Described as kitsch, is it wrong to appreciate these works as art? Not at all! Very often something becomes more popular because it has a greater universal appeal. In this case, a parody of human behavior makes us laugh. A Friend in Need is also highly accessible: there are no esoteric clues or symbols. There is no mystery and it is down-to-earth. Its humor is capable of reaching everybody, with no exclusions. A cynic at this point would say that as an advertisement it has, therefore, done its job rather well.
Wolff refers to A Friend in Need during a conversation with Dana Cummings (played by Anna Kendrick) in which she confesses that she wanted to go to art college. Her father persuaded her to become an accountant instead. She implies that the Dogs Playing Poker series is the kind of art that her father would like. The inference is that it is mainstream, popular, and not really “proper” art.
Wolff states “I like Dogs Playing Poker, because dogs would never bet on things, and so it’s incongruous. I like incongruity”. This incongruity really appeals to his nature as someone who lives his life by logical assessment rather than by taking chances. He sees the irony in the idea put forward by the painting. A Friend in Need presents dogs with human attributes – does Wolff see himself as a human with canine ones?
Although A Friend in Need is probably worth a five or even six-figure sum, it is the least valuable of the paintings featured in The Accountant. It also never appears as an original, but only as a copy. Its incongruity remains important as a plot device: a copy of it is used to disguise the very much more valuable Jackson Pollock that Wolff gives to Dana at the end.
Europe before World War II was the center for art, but after the war, this center shifted to America where different types of art began to evolve during the following decades. This was in part due to the exodus from Europe of many prominent artists, but new and radical forms of art had already begun to emerge in Europe during the decades prior to World War II, for example, Constructivism, Dadaism, and Surrealism, not to mention developments in film and photography, so pushing the boundaries of art was not surprising. There was a need to challenge the formal rules and regulations concerning what defined art.
Jackson Pollock wanted to push the conventional boundaries of painting, especially easel painting. He implied that shifts in artistic style are a direct result of a desire to find answers to artistic problems and that new techniques are a product of this process. He was driven to find a new form and explore ways of leaving the old behind and embracing the new. The idea of the canvas as a self-limiting object was a prominent theme for Pollock: this is the easel painting from which he sought emancipation.

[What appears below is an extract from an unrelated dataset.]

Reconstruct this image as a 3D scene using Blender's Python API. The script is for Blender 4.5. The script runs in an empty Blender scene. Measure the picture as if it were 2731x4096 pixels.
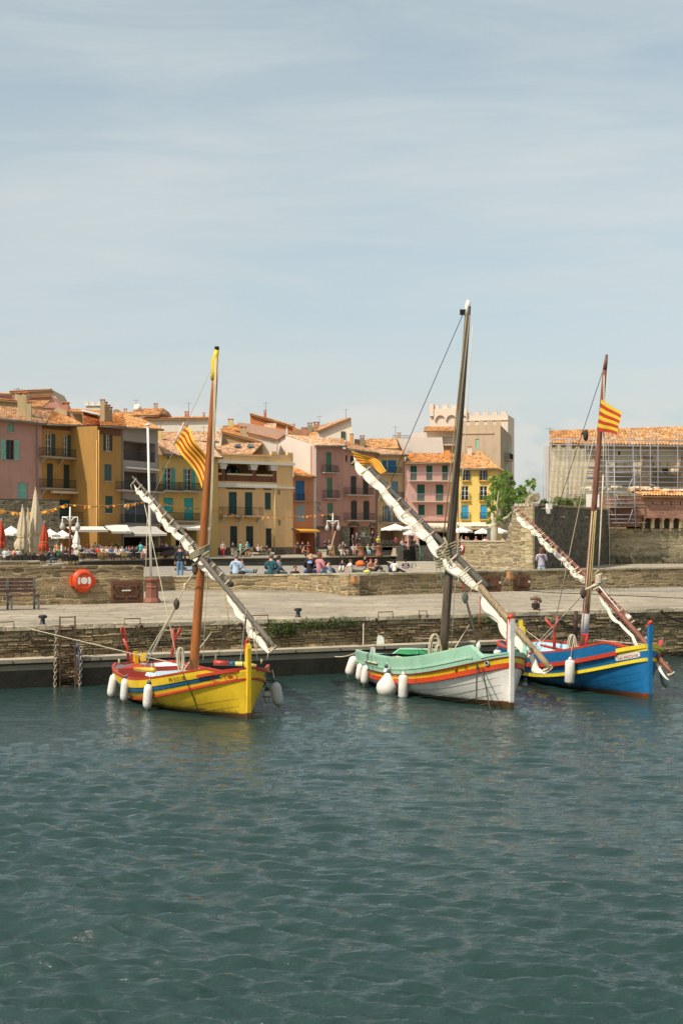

He used a flat canvas plane in the creation of his most famous artworks. Rather than placing them upright, he laid them on the floor, and he did not stretch or prime them. Pollock was able to approach the canvas from any direction, and therefore exceed the limits of the upright easel format.
Pollock’s method of dripping, pouring, and splattering paint rather than using brushstrokes or a palette knife pulled his form still further away from tradition. Using these methods he applied paint to form many layers of a densely-woven web that seem to exceed the confines of the picture plane. Free Form shows an action that extends beyond the edges: it is almost as though the detail that we can see is just one small part of something much greater, possibly infinite. Among the splatters and drips we find a sense of order: there has been no specific provision of line or shape, no figuration, no relative planes except that of the work to the wall upon which it hangs, yet there is a sense of something other than chaos.
Pollock’s drip paintings lie somewhere between existing as objects and existing beyond being objects. By reason of logic they are still shackled by the dimensions of the canvas itself, but they come about as close as possible to transcending it. The key to this is that as observers we are capable of looking beyond the confines of borders, and we can erase physical edges to continue the patterns for ourselves. I think this is why it’s possible to become so entangled in a Pollock: there is endless variety, and there are endless possibilities for what might happen in the unseen worlds of our imaginations.
Pollock’s work in terms of both monetary and personal value is worth the most in The Accountant. Thought to be worth somewhere in the region of $140 million, it is also the painting that Wolff won’t sell. We see him lying on the bed in his Airstream early in the movie, staring up at the painting which he has mounted on the ceiling. It has a calming effect on him, making us question what it is that he really sees in it. Perhaps he sees method in the convoluted trails of layered paint?
Wolff operates beyond the usual boundaries in the same way that Pollock’s drip paintings do. There is therefore a deep and special connection between Wolff and this painting. It stands to reason that he sees patterns where others do not and that this might both please and fascinate him. He might also be more than capable of seeing how these patterns would extend beyond the canvas. This would please Pollock! It also makes it hugely significant that he later gives it to Dana, hinting that he feels he has a similar relationship with her.
Paintings in the movie The Accountant have various fun details, a few of which I’d like to mention here. This is by no means an exhaustive list!
Paintings in the movie The Accountant might also include the jigsaw puzzle seen at the beginning (a young Wolff is completing it back-to-front). Technically this is a photograph of course, but it is still a significant visual symbol. It is in fact an image of Cassius Clay/Muhammad Ali. He loses the final piece causing him to fly into a panic. A young girl named Justine finds it and he then completes the puzzle. We see it again at the end of the film, this time the correct way around and framed as a picture on the wall of Justine’s room. It signifies the connection that Wolff and Justine made as children, and indicates their lifelong friendship.
I worked out that if you calculate the gap between the dates of the artworks, you get the following: Renoir (1874) to Coolidge (1903) is 29 years, and Coolidge to Pollock (1946) is 43 years. These are both prime numbers. If you then add 29 and 43 you get 72, which is the number of years between the Renoir and the Pollock! This is possibly coincidental but suits a film about an accountant.
Cassius Marcellus Coolidge (1844-1934) was born only twelve or so years after Lewis Carroll and so was still a very young man when Alice in Wonderland was published in 1865!
It is interesting that Renoir and Coolidge were born within three years of each other (1841 and 1844 respectively) but that their art couldn’t be more different.
The Pollock shown in The Accountant is not the original (although it is for the characters). It is identical but for an eye looking out from near the center: an addition made by the filmmakers.